Summary
The Charles Schwab Corporation announced the successful completion of its acquisition of TD Ameritrade Holding Corporation on October 6, 2020. This significant merger, originally announced in November 2019, has now closed, integrating TD Ameritrade into Schwab as a wholly owned subsidiary. The transaction was an all-stock deal, where TD Ameritrade shareholders received 1.0837 shares of Schwab common stock for each share of TD Ameritrade common stock they held, with provisions for cash in lieu of fractional shares. The merger also involves specific arrangements for TD Bank, which received a combination of Schwab's voting and nonvoting common stock, capped at 9.9% of Schwab's total common stock.
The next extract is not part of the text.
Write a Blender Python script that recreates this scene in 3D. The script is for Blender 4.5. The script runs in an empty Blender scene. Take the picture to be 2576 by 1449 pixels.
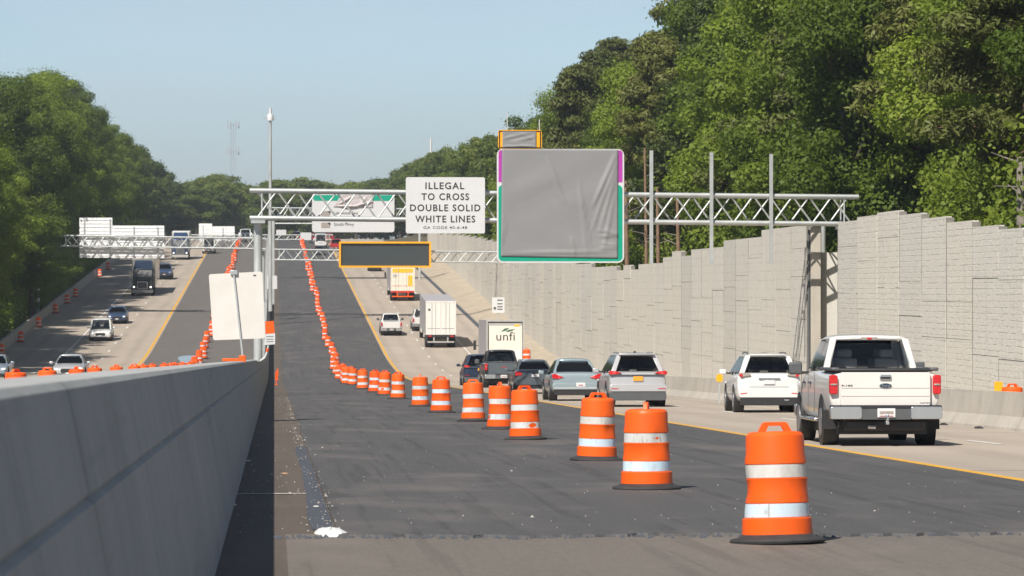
import bpy, bmesh, math, random
import numpy as np
from mathutils import Vector
random.seed(7)
RNG = np.random.default_rng(11)
PI = math.pi
R = math.radians
scene = bpy.context.scene
COL = scene.collection

# ------------------------------------------------------------------ survey
# Road frame: x across the road (right +), y along it, z up.  Measurements were
# taken on the photograph in a 2576 px wide copy; rays are dropped on the ground.
FPX, CX, CY = 9000.0, 1288.0, 724.5
TH = math.atan(598.0 / FPX)
EYE = Vector((0, 0, 1.55))
FWD = Vector((math.sin(TH), math.cos(TH), 0)); RGT = Vector((math.cos(TH), -math.sin(TH), 0))

def ray(px, py):
    return FWD + RGT * ((px - CX) / FPX) + Vector((0, 0, (CY - py) / FPX))
def at_v(px, py, v):
    d = ray(px, py); return EYE + d * (v / d.y)
def at_u(px, py, u):
    d = ray(px, py); return EYE + d * (u / d.x)

def rise(v):
    if v <= 235: return 0.0
    if v <= 305: return 0.0625 / 140 * (v - 235) ** 2
    if v <= 560: return 0.0625 * (v - 270)
    r = 0.0625 * 290
    if v <= 760:
        t = v - 560; return r + 0.0625 * t - (0.043 / 400) * t * t
    t = 200; r += 0.0625 * t - (0.043 / 400) * t * t
    return r + 0.0195 * (v - 760)
def road_z(v): return -0.0195 * v + rise(v)
def ground_z(u, v):
    z = road_z(v)
    if u < -0.9: z += 0.3 * min(1, (-0.9 - u) / 0.25)
    return z
def slope(v): return (road_z(v + 1) - road_z(v - 1)) / 2
def on_ground(px, py):
    lo, hi = 5.0, 700.0
    v = 15.0
    while v < 760:
        p = at_v(px, py, v)
        if p.z <= ground_z(p.x, v): break
        v += 0.5
    p = at_v(px, py, v); return p.x, v

# ------------------------------------------------------------------ materials
MATS = {}
def new_mat(name):
    m = bpy.data.materials.new(name); m.use_nodes = True
    nt = m.node_tree; b = nt.nodes['Principled BSDF']
    MATS[name] = m
    return m, nt, b
def link(nt, a, b): nt.links.new(a, b)
def paint(name, col, rough=.5, metal=0, var=.12, scale=3, bump=0, bscale=40, coat=0, spec=.5, stretch=None):
    m, nt, b = new_mat(name)
    b.inputs['Roughness'].default_value = rough
    b.inputs['Metallic'].default_value = metal
    b.inputs['Specular IOR Level'].default_value = spec
    if coat:
        b.inputs['Coat Weight'].default_value = coat; b.inputs['Coat Roughness'].default_value = .06
    tc = nt.nodes.new('ShaderNodeTexCoord'); src = tc.outputs['Object']
    if stretch:
        mp = nt.nodes.new('ShaderNodeMapping'); mp.inputs['Scale'].default_value = stretch
        link(nt, src, mp.inputs['Vector']); src = mp.outputs['Vector']
    n = nt.nodes.new('ShaderNodeTexNoise'); n.inputs['Scale'].default_value = scale; n.inputs['Detail'].default_value = 5
    n.inputs['Roughness'].default_value = .6
    link(nt, src, n.inputs['Vector'])
    r = nt.nodes.new('ShaderNodeValToRGB')
    r.color_ramp.elements[0].position = .3; r.color_ramp.elements[1].position = .7
    c0 = [c * (1 - var) for c in col]; c1 = [min(1, c * (1 + var)) for c in col]
    r.color_ramp.elements[0].color = (*c0, 1); r.color_ramp.elements[1].color = (*c1, 1)
    link(nt, n.outputs['Fac'], r.inputs['Fac']); link(nt, r.outputs['Color'], b.inputs['Base Color'])
    if bump:
        n2 = nt.nodes.new('ShaderNodeTexNoise'); n2.inputs['Scale'].default_value = bscale; n2.inputs['Detail'].default_value = 4
        link(nt, src, n2.inputs['Vector'])
        bp = nt.nodes.new('ShaderNodeBump'); bp.inputs['Strength'].default_value = bump; bp.inputs['Distance'].default_value = .02
        link(nt, n2.outputs['Fac'], bp.inputs['Height']); link(nt, bp.outputs['Normal'], b.inputs['Normal'])
    return m

def mixc(nt, fac, a, b, mode='MIX'):
    x = nt.nodes.new('ShaderNodeMix'); x.data_type = 'RGBA'; x.blend_type = mode
    for sock, val in ((x.inputs[0], fac), (x.inputs[6], a), (x.inputs[7], b)):
        if hasattr(val, 'links') or isinstance(val, bpy.types.NodeSocket): nt.links.new(val, sock)
        elif isinstance(val, (int, float)): sock.default_value = val
        else: sock.default_value = (*val, 1)
    return x.outputs[2]
def noise(nt, vec, scale, detail=5, stretch=None, rough=.6):
    if stretch:
        mp = nt.nodes.new('ShaderNodeMapping'); mp.inputs['Scale'].default_value = stretch
        nt.links.new(vec, mp.inputs['Vector']); vec = mp.outputs['Vector']
    n = nt.nodes.new('ShaderNodeTexNoise'); n.inputs['Scale'].default_value = scale
    n.inputs['Detail'].default_value = detail; n.inputs['Roughness'].default_value = rough
    nt.links.new(vec, n.inputs['Vector']); return n.outputs['Fac']
def ramp(nt, fac, stops):
    r = nt.nodes.new('ShaderNodeValToRGB'); cr = r.color_ramp
    while len(cr.elements) < len(stops): cr.elements.new(.5)
    for e, (p, c) in zip(cr.elements, stops):
        e.position = p; e.color = (c, c, c, 1) if isinstance(c, (int, float)) else (*c, 1)
    nt.links.new(fac, r.inputs['Fac']); return r.outputs['Color']
def bump(nt, b, h, strength, dist=.02):
    bp = nt.nodes.new('ShaderNodeBump'); bp.inputs['Strength'].default_value = strength; bp.inputs['Distance'].default_value = dist
    nt.links.new(h, bp.inputs['Height']); nt.links.new(bp.outputs['Normal'], b.inputs['Normal'])
def objcoord(nt): return nt.nodes.new('ShaderNodeTexCoord').outputs['Object']
def math_n(nt, op, a, b=0.0, c=None):
    n = nt.nodes.new('ShaderNodeMath'); n.operation = op
    for i, x in enumerate((a, b) if c is None else (a, b, c)):
        if isinstance(x, (int, float)): n.inputs[i].default_value = x
        else: nt.links.new(x, n.inputs[i])
    return n.outputs[0]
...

This report details the mechanics of the merger, including the conversion of equity awards and the appointment of new board members representing TD Ameritrade and TD Bank.
Key Highlights
- 1The acquisition of TD Ameritrade by Charles Schwab has been completed as of October 6, 2020.
- 2TD Ameritrade shareholders received 1.0837 shares of Schwab common stock per share of TD Ameritrade common stock.
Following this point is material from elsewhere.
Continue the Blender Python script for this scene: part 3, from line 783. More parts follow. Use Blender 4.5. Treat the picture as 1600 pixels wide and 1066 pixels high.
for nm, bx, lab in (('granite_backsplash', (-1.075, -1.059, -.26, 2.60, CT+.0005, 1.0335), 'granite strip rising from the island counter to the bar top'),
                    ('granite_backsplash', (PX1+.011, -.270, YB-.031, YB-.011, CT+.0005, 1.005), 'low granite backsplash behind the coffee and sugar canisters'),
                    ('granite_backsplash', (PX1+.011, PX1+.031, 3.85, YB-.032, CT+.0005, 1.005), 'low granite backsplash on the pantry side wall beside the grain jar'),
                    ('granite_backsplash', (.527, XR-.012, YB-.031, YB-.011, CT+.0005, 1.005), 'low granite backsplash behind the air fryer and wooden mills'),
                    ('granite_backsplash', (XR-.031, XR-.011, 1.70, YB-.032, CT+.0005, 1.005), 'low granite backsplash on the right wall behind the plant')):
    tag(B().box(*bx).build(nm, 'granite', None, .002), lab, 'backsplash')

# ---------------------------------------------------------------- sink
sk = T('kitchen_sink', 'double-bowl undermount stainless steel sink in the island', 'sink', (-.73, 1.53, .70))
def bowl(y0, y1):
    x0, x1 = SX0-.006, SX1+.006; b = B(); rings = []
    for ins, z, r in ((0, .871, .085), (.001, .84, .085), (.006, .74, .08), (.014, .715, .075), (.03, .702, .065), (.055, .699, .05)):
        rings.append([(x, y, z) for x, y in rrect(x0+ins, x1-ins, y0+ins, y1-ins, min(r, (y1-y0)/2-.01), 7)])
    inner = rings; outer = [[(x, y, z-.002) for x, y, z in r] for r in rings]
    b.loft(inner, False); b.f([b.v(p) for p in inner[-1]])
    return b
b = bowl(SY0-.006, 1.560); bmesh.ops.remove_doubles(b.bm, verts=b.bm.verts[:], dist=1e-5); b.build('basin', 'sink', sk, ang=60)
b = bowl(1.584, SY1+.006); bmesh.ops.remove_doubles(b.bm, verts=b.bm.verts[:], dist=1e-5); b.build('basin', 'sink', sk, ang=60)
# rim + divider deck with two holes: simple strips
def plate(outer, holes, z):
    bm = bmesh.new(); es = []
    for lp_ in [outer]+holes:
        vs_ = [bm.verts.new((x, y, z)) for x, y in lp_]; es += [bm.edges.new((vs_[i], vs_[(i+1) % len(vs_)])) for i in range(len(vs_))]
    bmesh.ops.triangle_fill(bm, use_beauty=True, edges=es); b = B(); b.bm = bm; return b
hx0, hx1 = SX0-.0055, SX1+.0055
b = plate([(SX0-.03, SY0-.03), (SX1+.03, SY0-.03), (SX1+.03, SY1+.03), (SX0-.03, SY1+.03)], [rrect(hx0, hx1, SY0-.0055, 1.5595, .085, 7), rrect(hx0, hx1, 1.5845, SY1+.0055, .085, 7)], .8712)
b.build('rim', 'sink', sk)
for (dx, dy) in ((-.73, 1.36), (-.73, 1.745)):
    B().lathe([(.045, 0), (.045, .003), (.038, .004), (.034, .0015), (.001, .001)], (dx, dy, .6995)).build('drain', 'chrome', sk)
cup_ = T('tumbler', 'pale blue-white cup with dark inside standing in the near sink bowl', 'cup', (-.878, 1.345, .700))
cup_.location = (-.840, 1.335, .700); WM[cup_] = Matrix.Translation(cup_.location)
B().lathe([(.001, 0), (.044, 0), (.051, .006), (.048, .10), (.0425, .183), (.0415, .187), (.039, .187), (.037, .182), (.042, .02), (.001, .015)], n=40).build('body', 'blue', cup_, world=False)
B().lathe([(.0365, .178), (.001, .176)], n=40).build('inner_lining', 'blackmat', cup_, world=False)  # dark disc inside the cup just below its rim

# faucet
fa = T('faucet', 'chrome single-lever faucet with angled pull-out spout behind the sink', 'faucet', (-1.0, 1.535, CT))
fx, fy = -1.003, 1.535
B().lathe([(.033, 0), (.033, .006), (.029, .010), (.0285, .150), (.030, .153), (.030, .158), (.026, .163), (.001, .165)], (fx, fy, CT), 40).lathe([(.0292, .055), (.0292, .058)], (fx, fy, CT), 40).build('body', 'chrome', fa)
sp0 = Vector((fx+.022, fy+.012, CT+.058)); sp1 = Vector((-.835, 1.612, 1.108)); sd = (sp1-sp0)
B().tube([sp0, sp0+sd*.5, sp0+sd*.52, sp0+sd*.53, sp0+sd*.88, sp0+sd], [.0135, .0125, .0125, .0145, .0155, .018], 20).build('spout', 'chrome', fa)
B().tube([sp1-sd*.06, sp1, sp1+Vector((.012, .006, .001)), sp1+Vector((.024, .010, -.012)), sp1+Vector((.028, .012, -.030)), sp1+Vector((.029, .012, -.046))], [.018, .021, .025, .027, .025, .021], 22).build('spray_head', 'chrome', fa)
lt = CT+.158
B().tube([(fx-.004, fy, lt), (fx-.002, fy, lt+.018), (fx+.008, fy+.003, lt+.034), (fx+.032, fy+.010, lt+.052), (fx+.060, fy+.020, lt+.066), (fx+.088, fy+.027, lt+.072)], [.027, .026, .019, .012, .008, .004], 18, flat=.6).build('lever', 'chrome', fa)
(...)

- 3Cash will be paid in lieu of any fractional shares issued in the merger.
- 4TD Bank received a mix of Schwab voting and nonvoting common stock, subject to a 9.9% ownership cap.
- 5Outstanding TD Ameritrade equity awards (stock options and RSUs) were assumed by Schwab and converted into equivalent Schwab awards.
- 6Three new directors from TD Ameritrade and TD Bank have joined Schwab's Board of Directors.
- 7Schwab has guaranteed TD Ameritrade's credit facility, indicating a direct financial obligation.